The US Fed recently made the landmark decision to unwind the massive stimulus program launched in the wake of the Great Financial Crisis, by reducing its $4.5 trillion portfolio of bonds and securities at an initial rate of $10 billion per month starting in October.

According to Securities Daily the People’s Bank of China has already started to shrink its own balance sheet in advance of the Fed, as part of Beijing’s ongoing deleveraging drive.

“The deleveraging measures adopted by China include structural adjustment and optimisation of the central bank’s balance sheet,” writes Yan Yue (阎岳).

“With respect to the issue of balance sheet shrinking, PBOC has undoubtedly moved in advance of the US Fed…from the end of January to the end of March this year the central bank shrank its balance sheet by 1.1 trillion yuan for a 3% reduction.

“The latest public data from the central bank indicates that as of the end of August the balance sheet of China’s monetary authority was 34.7144 trillion yuan, for a reduction of 346.6 billion yuan compared to the end of July, while fiscal deposits fell by 532.3 billion yuan, for another balance sheet contraction after March.

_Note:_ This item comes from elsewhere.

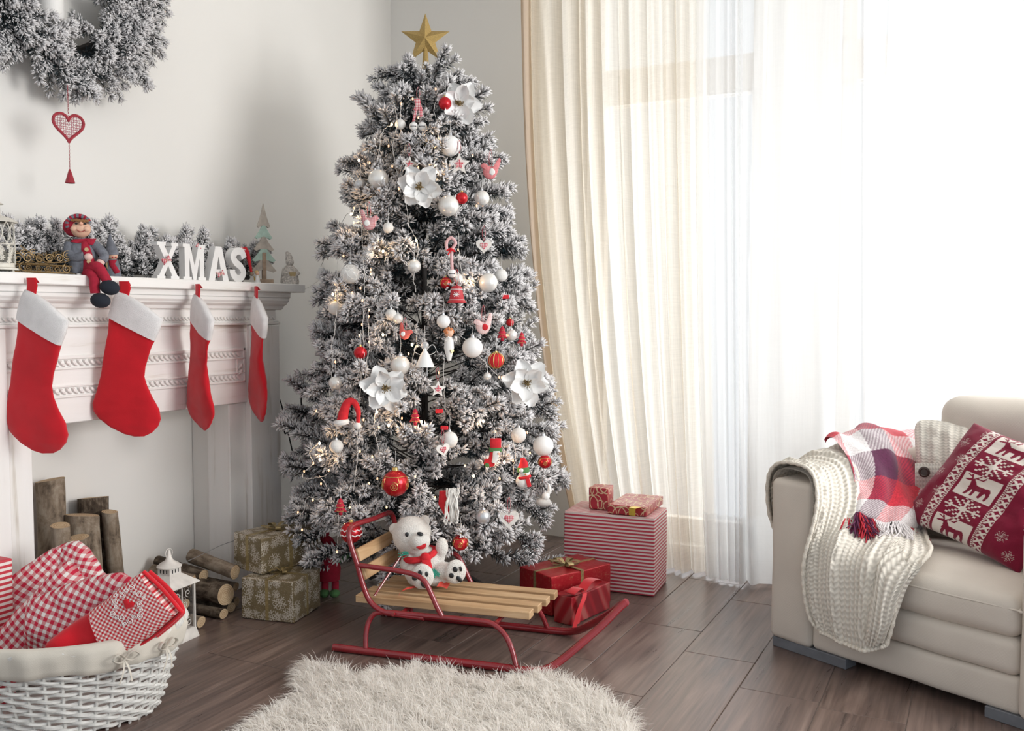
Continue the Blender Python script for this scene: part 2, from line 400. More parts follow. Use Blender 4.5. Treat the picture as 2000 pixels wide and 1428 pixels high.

Yan points out, however, that a key difference between recent balance sheet contractions of PBOC and the Fed is that the former have been passive responses to circumstance.

According to Yan China’s balance sheet contractions are usually the result of changes in fiscal deposits, as well as foreign exchange shifts and seasonal factors.

As a consequence Yan does not expect PBOC to follow the lead of the US Fed when it comes to portfolio reduction, given that its chief priority remain the maintenance of stable and neutral monetary policy.

PBOC may also seek to moderate the intensity of China’s ongoing deleveraging campaign.

“While stabilising the results of the initial period of deleveraging, [China should] continue to adopt comparatively moderate methods to effectively allocate financial resources to the real economy, thus completing supply-side structural reform of the finance sector…

“Although the US Fed has released an active plan for balance sheet contraction, we should still continue to perform deleveraging work in accordance with the established rhythm, and make the prevention of financial risk a greater priority.”

Yan also points to divergences of opinion within policymaking circles on the monetary policy tools that should be employ in future, chiefly concerning whether the reserve ratio should be further reduced.

While it’s generally acknowledged that there is room for a reduction in reserve ratios, some observers contend that such a move would send too emphatic a  policy signal, which is in any case unnecessary given the recent alleviation of liquidity concerns.

Other observers argue that a reserve ratio reduction when appropriate would provide more ample liquidity to financial institutions, and upgrade their ability to service the real economy.